Monday, December 28, 2009

A Sunny December Morning

Here are some pictures that include something that has been in short supply lately -- sunlight. The wonderful thing about winter sunlight is that it is cherished when it appears; one can bask in it, rather than sheltering from it as is often necessary in summertime. Also pictured are "sugar frosted" rose leaves and a landscape that looks like it has been glazed with a thin layer of pewter.

Still a few blueberry leaves hanging on! They look like natural Christmas ornaments.

Swamp cyrilla, always the last tree to lose its colorful leaves.

Standing at the old house site, looking across the big perennial bed to the neighbor's pasture.

Teddy bear paws (Scirpus cyperinus), a member of the sedge family

The winter landscape has its own unique brand of beauty.

Friday, December 18, 2009

Blooming Friday ~ Slim Pickins

Most of the leaves have been stripped from the trees and shrubs so the world is a painting of russets,
taupes, russets and browns, lately overlaid by a burdened gray sky. Of course there is still green,
too: loblolly pines and wax myrtles feature largely here, but even they take on olive tones in winter.
Just a few bright spots of color remain. It was such a relief to see the sun again for the last two days!

The Encore azaleas may be nearly done for the year, but it is the middle of
December after all. The leaves take on a deep plummy color in cold weather.

The rugosas turned a lovely yellow in late November.

They have hips in a festive shade of red

that look especially wonderful with a sprinkled sugar coating of frost.

Many of the leaves were browned by a recent freeze, but Basye's Purple, a Rosa foliolosa/ rugosa hybrid,
is still sporting green and burgundy red leaves, a color palette appropriate to the season.
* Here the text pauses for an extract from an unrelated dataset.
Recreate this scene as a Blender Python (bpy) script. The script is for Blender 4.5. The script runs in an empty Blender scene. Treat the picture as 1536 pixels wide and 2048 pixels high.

There's even a
few flower buds but they will likely be zapped before they can open.

The vibrant wine-red foliage of Rosa arkansana has been a pleasant surprise; before I grew the
prairie roses (R. arkansana and setigera), I did not know that they had colorful fall leaves.

The oak-leaved hydrangea, always very very late to turn, is
an even darker shade of burgundy, with a few bright red leaves.

A couple of the highbush blueberries are hanging determinedly onto their leaves.

The goldenrod seedheads are still beautiful on those rare days lately when the sun has made an appearance.

I put in a few pansies this year, in a sunny spot. They always bounce
back from frosts. I have read that they are hardy to zero degrees.

This is an American holly that has always impressed with its heavy fruit set. It didn't bear much this year -- many years it has twice as many berries as this -- but as you can see it still has a lot of fruit. It used to be a beautiful single truck tree that looked just like anyone's ideal of a holly tree. It went down in Hurricane Floyd when part of the ditch bank it's on gave way in the heavy rain, and has since sprouted numerous leaders.

A resident mockingbird has claimed the tree as his or her own, but will forced to share it in February or March when the robins and cedar waxwings descend on it.

For more Blooming Friday posts, visit Katarina at roses and stuff.

Friday, December 4, 2009

Butterflies and Aster 'Miss Bessie'

There were butterflies and diurnal moths galore on 'Miss Bessie' when she was at her peak in early November.

Ailanthus webworm moth and skipper

Virginia ctenuchid moth

Common checkered skipper

Pearly crescent

Variegated Fritillary

One of the last Monarchs to pass through.